Market for desktops on decline
It hasn’t been a good year for makers of desktops. To understand what’s happening, meet John Song. He manages a family business, is married and has two kids, Nathan, 10, and Audrey, 8.
And how many computers does his family have?
“We have one desktop and everything else is pretty small and mobile,” John said.
He adds that his family is online a lot, but his wife surfs the web on an iPad. And his kids?
“The kids, they don’t have their own computers but they’ve inherited our old iPhones and they work fine in terms of getting onto the Internet,” he said.
John’s family is typical of a shift that’s happening in wired households across the U.S., said Mika Kitagawa is an analyst at Gartner.

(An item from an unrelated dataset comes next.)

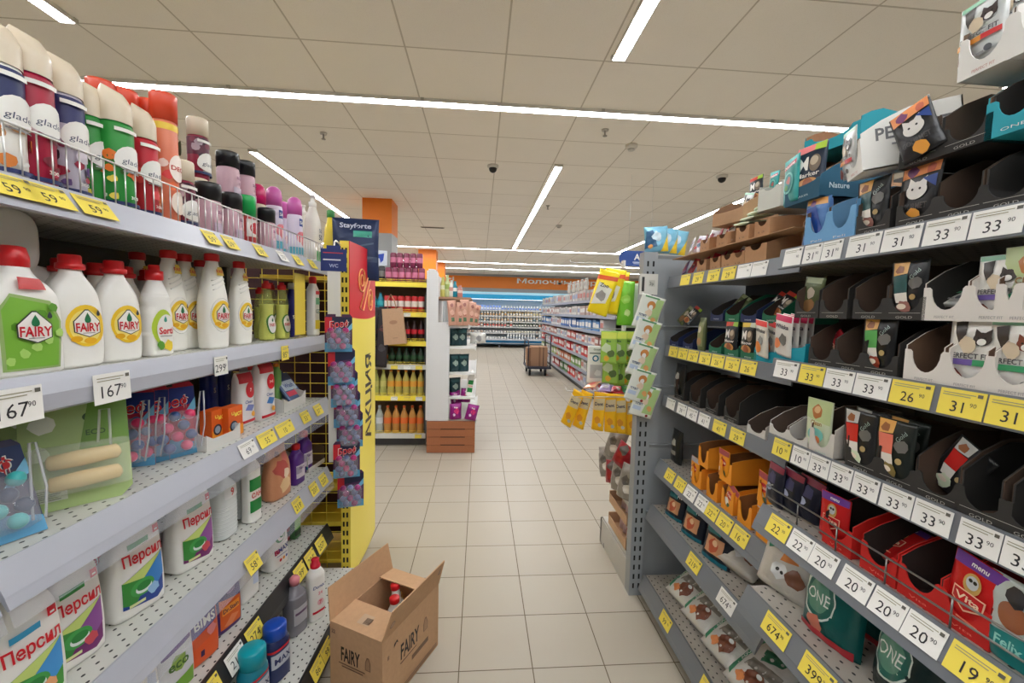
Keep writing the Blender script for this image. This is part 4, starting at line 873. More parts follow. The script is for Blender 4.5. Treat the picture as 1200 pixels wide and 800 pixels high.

And that shift — plus a depressed global economy — delivered a blow to PC shipments last year.
“Overall market was down 3.5 percent, which was the first decline since 2002,” she said.
That’s right, for the first time in 10 years, the desktop market has slipped and that drop has set-off a chain reaction. Acer and HP, two of the world’s largest PC manufacturers, are struggling. And Kitagawa says Dell’s computer shipments were down 20 percent in the last quarter.
That’s sent Dell’s stock down so far that founder Michael Dell is trying to take the company private in an effort to reinvent it.
And the pain doesn’t stop there. Chip makers like Intel and AMD have been hit too, said JoAnne Feeney, a semi-conductor analyst at Longbow Research.
“Both Intel and AMD have found themselves out in the cold neither of them has had products that have been tuned to the specific needs of tablets,” she said.
But they’re working on that. And Feeney says that while the PC market is down its nowhere near out. There is after all the rest of the world. China just surpassed the U.S. as the world’s largest desktop market. And Feeney says businesses in the developing world still have a lot of buying to do.